WHAT IS NEEDED -
Print all the data, keeping every line exactly as it is.

SUPPLIED INFORMATION -

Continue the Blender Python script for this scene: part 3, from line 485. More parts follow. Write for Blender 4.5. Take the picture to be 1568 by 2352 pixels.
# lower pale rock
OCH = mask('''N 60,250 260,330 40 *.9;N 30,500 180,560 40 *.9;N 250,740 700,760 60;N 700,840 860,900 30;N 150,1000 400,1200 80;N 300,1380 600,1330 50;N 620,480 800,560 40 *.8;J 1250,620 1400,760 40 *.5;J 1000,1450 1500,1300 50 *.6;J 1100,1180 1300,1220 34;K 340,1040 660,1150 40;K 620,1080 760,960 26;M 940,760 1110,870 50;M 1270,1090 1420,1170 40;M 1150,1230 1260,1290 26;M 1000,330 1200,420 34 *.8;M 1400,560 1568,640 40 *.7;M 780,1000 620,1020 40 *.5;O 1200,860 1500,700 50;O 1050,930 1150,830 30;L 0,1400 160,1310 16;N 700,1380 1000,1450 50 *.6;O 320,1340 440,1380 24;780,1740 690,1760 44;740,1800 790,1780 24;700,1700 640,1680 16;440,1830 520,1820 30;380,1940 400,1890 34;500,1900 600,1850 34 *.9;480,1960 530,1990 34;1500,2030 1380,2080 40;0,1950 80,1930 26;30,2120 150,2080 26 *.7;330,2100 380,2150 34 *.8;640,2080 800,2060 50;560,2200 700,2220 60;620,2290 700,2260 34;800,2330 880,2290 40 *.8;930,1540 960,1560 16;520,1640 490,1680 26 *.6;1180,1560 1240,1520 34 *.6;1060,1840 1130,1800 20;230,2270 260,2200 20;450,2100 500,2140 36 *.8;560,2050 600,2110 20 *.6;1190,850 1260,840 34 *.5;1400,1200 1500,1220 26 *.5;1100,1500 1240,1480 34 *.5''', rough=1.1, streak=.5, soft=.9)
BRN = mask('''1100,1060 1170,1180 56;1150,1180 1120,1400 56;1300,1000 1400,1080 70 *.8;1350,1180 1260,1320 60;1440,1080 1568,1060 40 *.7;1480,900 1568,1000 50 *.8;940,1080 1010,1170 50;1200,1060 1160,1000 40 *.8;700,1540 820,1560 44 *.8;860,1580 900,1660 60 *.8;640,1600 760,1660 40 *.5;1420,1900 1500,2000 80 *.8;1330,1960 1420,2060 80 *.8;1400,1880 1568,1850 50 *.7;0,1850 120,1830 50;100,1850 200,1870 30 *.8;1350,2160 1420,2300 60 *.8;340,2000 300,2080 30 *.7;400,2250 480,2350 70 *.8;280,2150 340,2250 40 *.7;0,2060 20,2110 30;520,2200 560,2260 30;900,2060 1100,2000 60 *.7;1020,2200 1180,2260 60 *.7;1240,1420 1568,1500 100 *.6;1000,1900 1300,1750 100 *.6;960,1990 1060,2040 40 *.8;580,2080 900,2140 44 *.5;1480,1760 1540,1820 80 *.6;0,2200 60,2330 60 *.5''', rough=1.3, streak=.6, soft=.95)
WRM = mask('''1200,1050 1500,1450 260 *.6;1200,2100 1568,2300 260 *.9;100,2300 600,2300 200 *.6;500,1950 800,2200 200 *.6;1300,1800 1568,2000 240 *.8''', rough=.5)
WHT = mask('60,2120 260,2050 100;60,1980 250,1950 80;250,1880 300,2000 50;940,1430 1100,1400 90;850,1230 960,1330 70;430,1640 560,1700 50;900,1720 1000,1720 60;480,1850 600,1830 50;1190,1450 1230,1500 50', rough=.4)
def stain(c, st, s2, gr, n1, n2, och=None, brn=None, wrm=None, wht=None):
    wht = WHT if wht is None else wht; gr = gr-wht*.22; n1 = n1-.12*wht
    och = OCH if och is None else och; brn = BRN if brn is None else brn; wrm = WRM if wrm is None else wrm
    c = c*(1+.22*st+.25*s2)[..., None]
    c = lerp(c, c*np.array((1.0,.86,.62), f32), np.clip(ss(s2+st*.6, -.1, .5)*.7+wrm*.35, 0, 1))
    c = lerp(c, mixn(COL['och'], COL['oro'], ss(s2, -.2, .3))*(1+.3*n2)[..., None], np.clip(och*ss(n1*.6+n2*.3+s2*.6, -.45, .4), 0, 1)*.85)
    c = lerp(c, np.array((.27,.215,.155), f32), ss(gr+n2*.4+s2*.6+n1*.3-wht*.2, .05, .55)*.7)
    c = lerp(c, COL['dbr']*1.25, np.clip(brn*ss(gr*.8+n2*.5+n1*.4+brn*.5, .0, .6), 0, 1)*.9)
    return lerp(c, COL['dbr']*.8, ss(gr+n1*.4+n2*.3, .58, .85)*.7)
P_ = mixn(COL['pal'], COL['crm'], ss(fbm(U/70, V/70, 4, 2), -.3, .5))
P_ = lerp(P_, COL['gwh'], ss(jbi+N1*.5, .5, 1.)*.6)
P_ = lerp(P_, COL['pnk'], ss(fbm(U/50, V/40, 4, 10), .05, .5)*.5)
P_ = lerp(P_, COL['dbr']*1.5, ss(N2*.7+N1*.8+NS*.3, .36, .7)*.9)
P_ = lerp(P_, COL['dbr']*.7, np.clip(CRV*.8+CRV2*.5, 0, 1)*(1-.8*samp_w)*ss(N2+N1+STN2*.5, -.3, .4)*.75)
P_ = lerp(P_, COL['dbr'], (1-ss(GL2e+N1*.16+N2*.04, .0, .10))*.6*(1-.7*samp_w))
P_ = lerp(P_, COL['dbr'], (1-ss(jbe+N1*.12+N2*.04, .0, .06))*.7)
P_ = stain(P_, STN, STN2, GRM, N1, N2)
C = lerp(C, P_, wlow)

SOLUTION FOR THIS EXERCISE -
Continue the Blender Python script for this scene: part 3, from line 485. More parts follow. Write for Blender 4.5. Take the picture to be 1568 by 2352 pixels.
# lower pale rock
OCH = mask('''N 60,250 260,330 40 *.9;N 30,500 180,560 40 *.9;N 250,740 700,760 60;N 700,840 860,900 30;N 150,1000 400,1200 80;N 300,1380 600,1330 50;N 620,480 800,560 40 *.8;J 1250,620 1400,760 40 *.5;J 1000,1450 1500,1300 50 *.6;J 1100,1180 1300,1220 34;K 340,1040 660,1150 40;K 620,1080 760,960 26;M 940,760 1110,870 50;M 1270,1090 1420,1170 40;M 1150,1230 1260,1290 26;M 1000,330 1200,420 34 *.8;M 1400,560 1568,640 40 *.7;M 780,1000 620,1020 40 *.5;O 1200,860 1500,700 50;O 1050,930 1150,830 30;L 0,1400 160,1310 16;N 700,1380 1000,1450 50 *.6;O 320,1340 440,1380 24;780,1740 690,1760 44;740,1800 790,1780 24;700,1700 640,1680 16;440,1830 520,1820 30;380,1940 400,1890 34;500,1900 600,1850 34 *.9;480,1960 530,1990 34;1500,2030 1380,2080 40;0,1950 80,1930 26;30,2120 150,2080 26 *.7;330,2100 380,2150 34 *.8;640,2080 800,2060 50;560,2200 700,2220 60;620,2290 700,2260 34;800,2330 880,2290 40 *.8;930,1540 960,1560 16;520,1640 490,1680 26 *.6;1180,1560 1240,1520 34 *.6;1060,1840 1130,1800 20;230,2270 260,2200 20;450,2100 500,2140 36 *.8;560,2050 600,2110 20 *.6;1190,850 1260,840 34 *.5;1400,1200 1500,1220 26 *.5;1100,1500 1240,1480 34 *.5''', rough=1.1, streak=.5, soft=.9)
BRN = mask('''1100,1060 1170,1180 56;1150,1180 1120,1400 56;1300,1000 1400,1080 70 *.8;1350,1180 1260,1320 60;1440,1080 1568,1060 40 *.7;1480,900 1568,1000 50 *.8;940,1080 1010,1170 50;1200,1060 1160,1000 40 *.8;700,1540 820,1560 44 *.8;860,1580 900,1660 60 *.8;640,1600 760,1660 40 *.5;1420,1900 1500,2000 80 *.8;1330,1960 1420,2060 80 *.8;1400,1880 1568,1850 50 *.7;0,1850 120,1830 50;100,1850 200,1870 30 *.8;1350,2160 1420,2300 60 *.8;340,2000 300,2080 30 *.7;400,2250 480,2350 70 *.8;280,2150 340,2250 40 *.7;0,2060 20,2110 30;520,2200 560,2260 30;900,2060 1100,2000 60 *.7;1020,2200 1180,2260 60 *.7;1240,1420 1568,1500 100 *.6;1000,1900 1300,1750 100 *.6;960,1990 1060,2040 40 *.8;580,2080 900,2140 44 *.5;1480,1760 1540,1820 80 *.6;0,2200 60,2330 60 *.5''', rough=1.3, streak=.6, soft=.95)
WRM = mask('''1200,1050 1500,1450 260 *.6;1200,2100 1568,2300 260 *.9;100,2300 600,2300 200 *.6;500,1950 800,2200 200 *.6;1300,1800 1568,2000 240 *.8''', rough=.5)
WHT = mask('60,2120 260,2050 100;60,1980 250,1950 80;250,1880 300,2000 50;940,1430 1100,1400 90;850,1230 960,1330 70;430,1640 560,1700 50;900,1720 1000,1720 60;480,1850 600,1830 50;1190,1450 1230,1500 50', rough=.4)
def stain(c, st, s2, gr, n1, n2, och=None, brn=None, wrm=None, wht=None):
    wht = WHT if wht is None else wht; gr = gr-wht*.22; n1 = n1-.12*wht
    och = OCH if och is None else och; brn = BRN if brn is None else brn; wrm = WRM if wrm is None else wrm
    c = c*(1+.22*st+.25*s2)[..., None]
    c = lerp(c, c*np.array((1.0,.86,.62), f32), np.clip(ss(s2+st*.6, -.1, .5)*.7+wrm*.35, 0, 1))
    c = lerp(c, mixn(COL['och'], COL['oro'], ss(s2, -.2, .3))*(1+.3*n2)[..., None], np.clip(och*ss(n1*.6+n2*.3+s2*.6, -.45, .4), 0, 1)*.85)
    c = lerp(c, np.array((.27,.215,.155), f32), ss(gr+n2*.4+s2*.6+n1*.3-wht*.2, .05, .55)*.7)
    c = lerp(c, COL['dbr']*1.25, np.clip(brn*ss(gr*.8+n2*.5+n1*.4+brn*.5, .0, .6), 0, 1)*.9)
    return lerp(c, COL['dbr']*.8, ss(gr+n1*.4+n2*.3, .58, .85)*.7)
P_ = mixn(COL['pal'], COL['crm'], ss(fbm(U/70, V/70, 4, 2), -.3, .5))
P_ = lerp(P_, COL['gwh'], ss(jbi+N1*.5, .5, 1.)*.6)
P_ = lerp(P_, COL['pnk'], ss(fbm(U/50, V/40, 4, 10), .05, .5)*.5)
P_ = lerp(P_, COL['dbr']*1.5, ss(N2*.7+N1*.8+NS*.3, .36, .7)*.9)
P_ = lerp(P_, COL['dbr']*.7, np.clip(CRV*.8+CRV2*.5, 0, 1)*(1-.8*samp_w)*ss(N2+N1+STN2*.5, -.3, .4)*.75)
P_ = lerp(P_, COL['dbr'], (1-ss(GL2e+N1*.16+N2*.04, .0, .10))*.6*(1-.7*samp_w))
P_ = lerp(P_, COL['dbr'], (1-ss(jbe+N1*.12+N2*.04, .0, .06))*.7)
P_ = stain(P_, STN, STN2, GRM, N1, N2)
C = lerp(C, P_, wlow)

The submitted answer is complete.